* Task requirements *
Retype the entries, please, from their first line to the line containing "bg.inputs[1].default_value = 1.0", exactly and only those lines, minus the pictures.

* Entries supplied *
*****
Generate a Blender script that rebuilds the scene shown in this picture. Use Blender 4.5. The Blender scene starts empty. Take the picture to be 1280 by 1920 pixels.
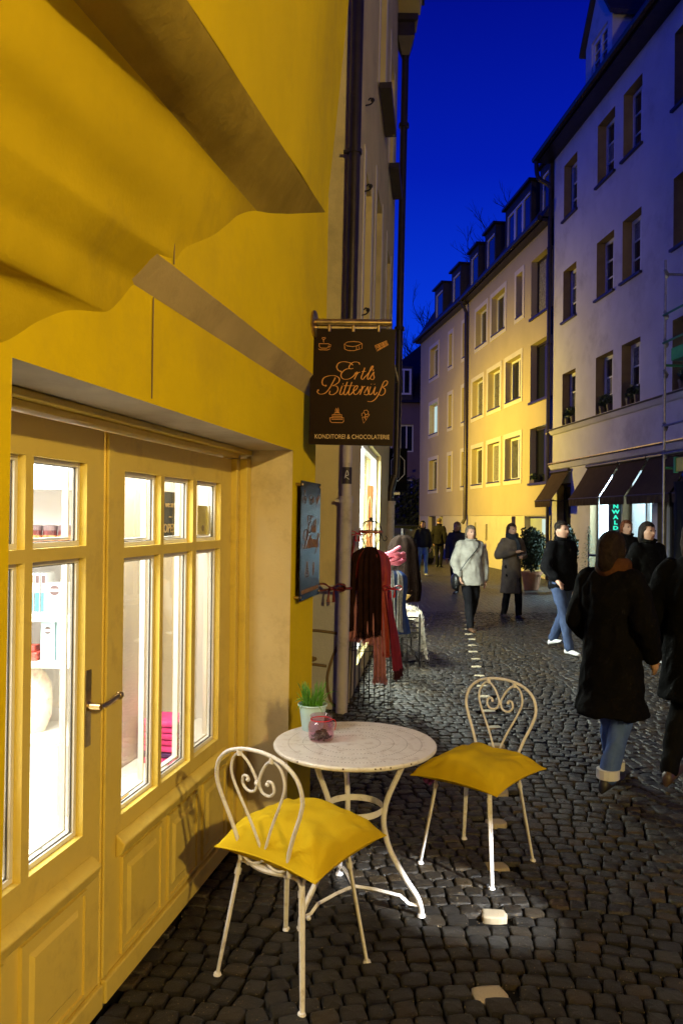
import bpy, bmesh, math, random
from mathutils import Vector, Matrix, noise as mnoise

random.seed(11)
S = bpy.context.scene
COL = S.collection
PI = math.pi

# ------------------------------------------------------------------ camera, sky, lamps, exposure
EYE = 1.75
cam_d = bpy.data.cameras.new('camera')
cam_d.sensor_fit = 'VERTICAL'; cam_d.sensor_height = 36.0; cam_d.lens = 27.75
cam_d.clip_start = 0.05; cam_d.clip_end = 2000
cam = bpy.data.objects.new('camera', cam_d); COL.objects.link(cam)
cam.matrix_world = (Matrix.Translation((0, 0, EYE)) @ Matrix.Rotation(math.radians(90) + math.atan(10 / 1480), 4, 'X')
                    @ Matrix.Rotation(math.radians(0.6), 4, 'Z'))
S.camera = cam

world = bpy.data.worlds.new('World'); S.world = world; world.use_nodes = True
wn, wl = world.node_tree.nodes, world.node_tree.links
bg = wn['Background']
tc = wn.new('ShaderNodeTexCoord'); sp = wn.new('ShaderNodeSeparateXYZ'); rp = wn.new('ShaderNodeValToRGB')
wl.new(tc.outputs['Generated'], sp.inputs[0]); wl.new(sp.outputs['Z'], rp.inputs[0]); wl.new(rp.outputs[0], bg.inputs[0])
e = rp.color_ramp.elements
e[0].position = 0.0; e[0].color = (0.006, 0.075, 0.88, 1)
e[1].position = 1.0; e[1].color = (0.0006, 0.001, 0.05, 1)
for pos, c in ((0.24, (0.002, 0.040, 0.70, 1)), (0.40, (0.0008, 0.012, 0.44, 1)), (0.56, (0.0006, 0.004, 0.24, 1))):
    k = e.new(pos); k.color = c
bg.inputs[1].default_value = 1.0

S.view_settings.view_transform = 'Standard'; S.view_settings.look = 'None'
S.view_settings.exposure = 0.0; S.view_settings.gamma = 1.0
S.render.engine = 'CYCLES'
S.cycles.use_denoising = True
S.cycles.max_bounces = 6; S.cycles.transparent_max_bounces = 16
S.cycles.sample_clamp_indirect = 4.0
S.cycles.caustics_reflective = False; S.cycles.caustics_refractive = False

def lamp(name, kind, loc, power, col, size=0.1, target=None, **kw):
    d = bpy.data.lights.new(name, kind); d.energy = power; d.color = col
    if kind == 'AREA':
        d.shape = 'RECTANGLE'; d.size = size; d.size_y = kw.get('size_y', size)
    else:
        d.shadow_soft_size = size
    if kind == 'SPOT':
        d.spot_size = math.radians(kw.get('angle', 60)); d.spot_blend = kw.get('blend', 0.3)
    o = bpy.data.objects.new(name, d); COL.objects.link(o); o.location = loc
    if target is not None:
        o.rotation_euler = (Vector(target) - Vector(loc)).to_track_quat('-Z', 'Y').to_euler()
    return o

SODIUM = (1.0, 0.74, 0.27)
LAMP_NEAR = Vector((3.3, -3.9, 4.2))      # street lantern behind the photographer, opposite the shop
LAMP_FAR = Vector((-1.5, 26.0, 4.3))      # wall lantern farther down the lane, on the far end of the grey house
lamp('street_lantern_light', 'POINT', LAMP_NEAR, 1680, SODIUM, 0.09)
lamp('wall_lantern_light', 'SPOT', LAMP_FAR, 5600, (1.0, 0.71, 0.06), 0.15, (5.3, 28.0, 3.2), angle=152, blend=1.0)

# ------------------------------------------------------------------ helpers
def link(o, parent=None):
    COL.objects.link(o)
    if parent is not None:
        o.parent = parent
    return o

def tag(o, label=None, cat=None, group=None, kind=None):
    if label: o['label'] = label
    if cat: o['category'] = cat
    if group: o['group'] = group
    if kind: o['kind'] = kind
    return o

def thing(name, label, cat, loc=(0, 0, 0), rz=0.0, group=None):
    o = bpy.data.objects.new(name, None); o.empty_display_size = 0.1
    link(o); o.location = loc; o.rotation_euler = (0, 0, rz)
    return tag(o, label, cat, group)

class MB:
    def __init__(s): s.v = []; s.f = []
    def add(s, vs, fs):
        b = len(s.v); s.v += [tuple(p) for p in vs]; s.f += [tuple(b + i for i in f) for f in fs]; return s
    def quad(s, a, b, c, d): return s.add([a, b, c, d], [(0, 1, 2, 3)])
    def hexa(s, p):          # p: 4 bottom ccw + 4 top
        return s.add(p, [(3, 2, 1, 0), (4, 5, 6, 7), (0, 1, 5, 4), (1, 2, 6, 5), (2, 3, 7, 6), (3, 0, 4, 7)])
    def box(s, x0, y0, z0, x1, y1, z1):
        return s.hexa([(x0, y0, z0), (x1, y0, z0), (x1, y1, z0), (x0, y1, z0), (x0, y0, z1), (x1, y0, z1), (x1, y1, z1), (x0, y1, z1)])
    def pbox(s, P, u0, u1, o0, o1, z0, z1):
        return s.hexa([P(u0, o0, z0), P(u0, o1, z0), P(u1, o1, z0), P(u1, o0, z0), P(u0, o0, z1), P(u0, o1, z1), P(u1, o1, z1), P(u1, o0, z1)])
    def tube(s, pts, r, n=8, closed=False, cap=True):
        pts = [Vector(p) for p in pts]; m = len(pts)
        rr = r if isinstance(r, (list, tuple)) else [r] * m
        rings = []; up = None
        for i in range(m):
            if closed: t = pts[(i + 1) % m] - pts[i - 1]
            else: t = pts[min(i + 1, m - 1)] - pts[max(i - 1, 0)]
            if t.length < 1e-9: t = Vector((0, 0, 1))
            t.normalize()
            if up is None:
                up = Vector((0, 0, 1)) if abs(t.z) < 0.9 else Vector((1, 0, 0))
            a = up - t * up.dot(t)
            if a.length < 1e-6: a = t.orthogonal()
            a.normalize(); up = a; b = t.cross(a)
            rings.append([pts[i] + (a * math.cos(2 * PI * k / n) + b * math.sin(2 * PI * k / n)) * rr[i] for k in range(n)])
        vs = [p for ring in rings for p in ring]; fs = []
        for i in range(m if closed else m - 1):
            j = (i + 1) % m
            for k in range(n):
                fs.append((i * n + k, i * n + (k + 1) % n, j * n + (k + 1) % n, j * n + k))
        if cap and not closed:
            fs.append(tuple(range(n - 1, -1, -1))); fs.append(tuple((m - 1) * n + k for k in range(n)))
        return s.add(vs, fs)
    def lathe(s, prof, n=24, c=(0, 0, 0), sx=1.0, sy=1.0, cap=True):
        vs = []; fs = []; m = len(prof)
        for r, z in prof:
            for k in range(n):
                a = 2 * PI * k / n
                vs.append((c[0] + r * sx * math.cos(a), c[1] + r * sy * math.sin(a), c[2] + z))
        for i in range(m - 1):
            for k in range(n):
                fs.append((i * n + k, i * n + (k + 1) % n, (i + 1) * n + (k + 1) % n, (i + 1) * n + k))
        if cap:
            fs.append(tuple(range(n - 1, -1, -1))); fs.append(tuple((m - 1) * n + k for k in range(n)))
        return s.add(vs, fs)
    def ball(s, c, r, n=10, m=6, sx=1, sy=1, sz=1):
        prof = [(max(1e-4, math.sin(PI * i / m)) * r, -math.cos(PI * i / m) * r * sz) for i in range(m + 1)]
        return s.lathe(prof, n, c, sx, sy)
    def grid(s, rows, closed=False):
        n = len(rows[0]); vs = [p for r in rows for p in r]; fs = []
        for i in range(len(rows) - 1):
            for k in range(n if closed else n - 1):
                fs.append((i * n + k, i * n + (k + 1) % n, (i + 1) * n + (k + 1) % n, (i + 1) * n + k))
        return s.add(vs, fs)
    def mesh(s, name, mat=None, smooth=False):
        me = bpy.data.meshes.new(name); me.from_pydata(s.v, [], s.f); me.validate()
        if mat: me.materials.append(mat)
        if smooth:
            for p in me.polygons: p.use_smooth = True
        bm = bmesh.new(); bm.from_mesh(me); bmesh.ops.recalc_face_normals(bm, faces=bm.faces); bm.to_mesh(me); bm.free()
        return me
    def build(s, name, mat=None, parent=None, smooth=False, bevel=0.0, sharp=40):
        o = bpy.data.objects.new(name, s.mesh(name, mat, smooth)); link(o, parent)
        if smooth:
            o.data.set_sharp_from_angle(angle=math.radians(sharp))
        if bevel:
            b = o.modifiers.new('bevel', 'BEVEL'); b.width = bevel; b.segments = 2; b.limit_method = 'ANGLE'
        return o

def bez(p, n=8):
    """smooth Catmull-Rom curve through points"""
    p = [Vector(q) for q in p]; out = []
    for i in range(len(p) - 1):
        a = p[max(i - 1, 0)]; b = p[i]; c = p[i + 1]; d = p[min(i + 2, len(p) - 1)]
        for k in range(n):
            t = k / n
            out.append(0.5 * ((2 * b) + (c - a) * t + (2 * a - 5 * b + 4 * c - d) * t * t + (3 * b - a - 3 * c + d) * t ** 3))
    out.append(p[-1]); return out

_NT = {}
def mat(name, col, rough=0.6, metal=0.0, var=0.0, vscale=4.0, bump=0.0, bscale=60.0, emit=None, estr=0.0, spec=0.5,
        dirt=None, dscale=2.0, damt=0.5, coord='Object', sheen=0.0, alpha=1.0, trans=0.0, rvar=0.0, obj_rand=0.0):
    if name in _NT: return _NT[name]
    m = bpy.data.materials.new(name); m.use_nodes = True; _NT[name] = m
    nt = m.node_tree; N, L = nt.nodes, nt.links; b = N['Principled BSDF']
    b.inputs['Base Color'].default_value = (*col, 1); b.inputs['Roughness'].default_value = rough
    b.inputs['Metallic'].default_value = metal; b.inputs['Specular IOR Level'].default_value = spec
    if sheen: b.inputs['Sheen Weight'].default_value = sheen
    if trans: b.inputs['Transmission Weight'].default_value = trans
    if alpha < 1: b.inputs['Alpha'].default_value = alpha
    if emit: b.inputs['Emission Color'].default_value = (*emit, 1); b.inputs['Emission Strength'].default_value = estr
    t = N.new('ShaderNodeTexCoord'); out = t.outputs[coord]
    cur = None
    def nz(scale, detail=6, rough=0.6):
        n = N.new('ShaderNodeTexNoise'); n.inputs['Scale'].default_value = scale; n.inputs['Detail'].default_value = detail
        n.inputs['Roughness'].default_value = rough; L.new(out, n.inputs['Vector']); return n
    if var:
        n = nz(vscale); r = N.new('ShaderNodeValToRGB')
        r.color_ramp.elements[0].position = 0.3; r.color_ramp.elements[1].position = 0.7
        r.color_ramp.elements[0].color = (*[c * (1 - var) for c in col], 1)
        r.color_ramp.elements[1].color = (*[min(1, c * (1 + var)) for c in col], 1)
        L.new(n.outputs['Fac'], r.inputs[0]); cur = r.outputs[0]
    if obj_rand:
        oi = N.new('ShaderNodeObjectInfo'); mr = N.new('ShaderNodeMapRange')
        mr.inputs[3].default_value = 1 - obj_rand; mr.inputs[4].default_value = 1 + obj_rand
        L.new(oi.outputs['Random'], mr.inputs[0])
        mx = N.new('ShaderNodeMix'); mx.data_type = 'RGBA'; mx.blend_type = 'MULTIPLY'; mx.inputs[0].default_value = 1
        if cur is None: mx.inputs[6].default_value = (*col, 1)
        else: L.new(cur, mx.inputs[6])
        L.new(mr.outputs[0], mx.inputs[7]); cur = mx.outputs[2]
    if dirt:
        n = nz(dscale, 10, 0.7); r = N.new('ShaderNodeValToRGB')
        r.color_ramp.elements[0].position = 0.52; r.color_ramp.elements[1].position = 0.72
        r.color_ramp.elements[0].color = (0, 0, 0, 1); r.color_ramp.elements[1].color = (damt, damt, damt, 1)
        L.new(n.outputs['Fac'], r.inputs[0])
        mx = N.new('ShaderNodeMix'); mx.data_type = 'RGBA'; L.new(r.outputs[0], mx.inputs[0])
        if cur is None: mx.inputs[6].default_value = (*col, 1)
        else: L.new(cur, mx.inputs[6])
        mx.inputs[7].default_value = (*dirt, 1); cur = mx.outputs[2]
    if cur is not None: L.new(cur, b.inputs['Base Color'])
    if rvar:
        n = nz(bscale * 0.3); mr = N.new('ShaderNodeMapRange'); mr.inputs[1].default_value = 0.3; mr.inputs[2].default_value = 0.7
        mr.inputs[3].default_value = max(0.02, rough - rvar); mr.inputs[4].default_value = min(1, rough + rvar)
        L.new(n.outputs['Fac'], mr.inputs[0]); L.new(mr.outputs[0], b.inputs['Roughness'])
    if bump:
        n = nz(bscale, 8, 0.65); bp = N.new('ShaderNodeBump'); bp.inputs['Strength'].default_value = bump; bp.inputs['Distance'].default_value = 0.01
        L.new(n.outputs['Fac'], bp.inputs['Height']); L.new(bp.outputs[0], b.inputs['Normal'])
    return m

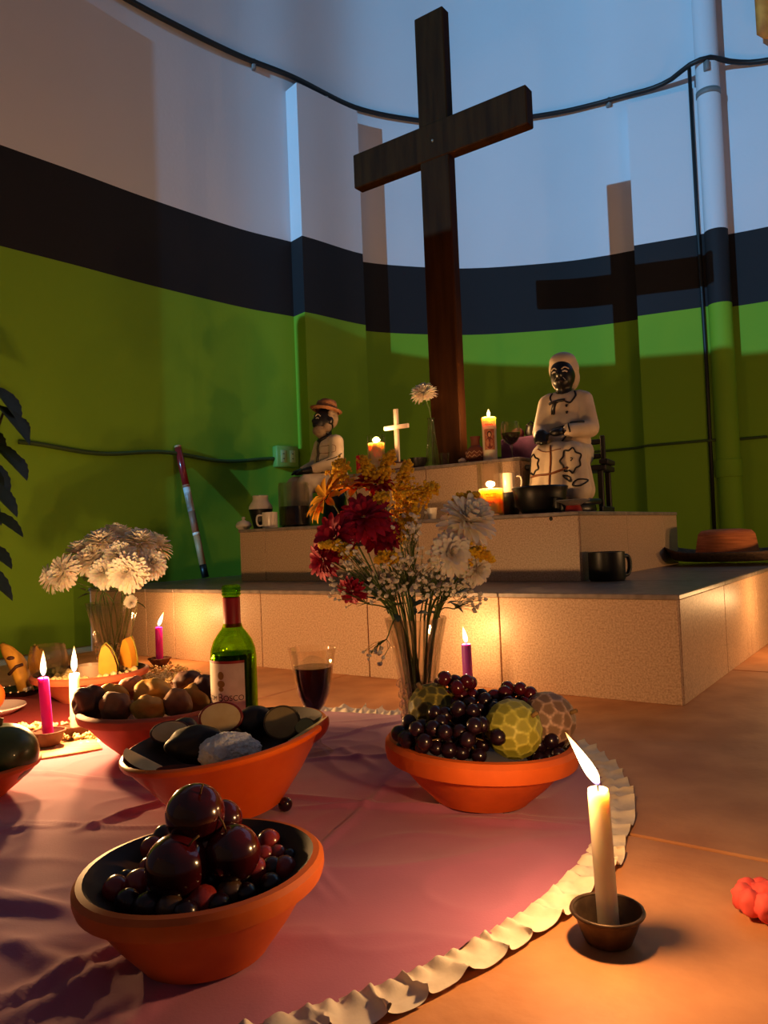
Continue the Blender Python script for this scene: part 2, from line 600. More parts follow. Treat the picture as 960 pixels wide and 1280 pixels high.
*****
* Response for this exercise *
Generate a Blender script that rebuilds the scene shown in this picture. Use Blender 4.5. The Blender scene starts empty. Take the picture to be 1280 by 1920 pixels.
import bpy, bmesh, math, random
from mathutils import Vector, Matrix, noise as mnoise

random.seed(11)
S = bpy.context.scene
COL = S.collection
PI = math.pi

# ------------------------------------------------------------------ camera, sky, lamps, exposure
EYE = 1.75
cam_d = bpy.data.cameras.new('camera')
cam_d.sensor_fit = 'VERTICAL'; cam_d.sensor_height = 36.0; cam_d.lens = 27.75
cam_d.clip_start = 0.05; cam_d.clip_end = 2000
cam = bpy.data.objects.new('camera', cam_d); COL.objects.link(cam)
cam.matrix_world = (Matrix.Translation((0, 0, EYE)) @ Matrix.Rotation(math.radians(90) + math.atan(10 / 1480), 4, 'X')
                    @ Matrix.Rotation(math.radians(0.6), 4, 'Z'))
S.camera = cam

world = bpy.data.worlds.new('World'); S.world = world; world.use_nodes = True
wn, wl = world.node_tree.nodes, world.node_tree.links
bg = wn['Background']
tc = wn.new('ShaderNodeTexCoord'); sp = wn.new('ShaderNodeSeparateXYZ'); rp = wn.new('ShaderNodeValToRGB')
wl.new(tc.outputs['Generated'], sp.inputs[0]); wl.new(sp.outputs['Z'], rp.inputs[0]); wl.new(rp.outputs[0], bg.inputs[0])
e = rp.color_ramp.elements
e[0].position = 0.0; e[0].color = (0.006, 0.075, 0.88, 1)
e[1].position = 1.0; e[1].color = (0.0006, 0.001, 0.05, 1)
for pos, c in ((0.24, (0.002, 0.040, 0.70, 1)), (0.40, (0.0008, 0.012, 0.44, 1)), (0.56, (0.0006, 0.004, 0.24, 1))):
    k = e.new(pos); k.color = c
bg.inputs[1].default_value = 1.0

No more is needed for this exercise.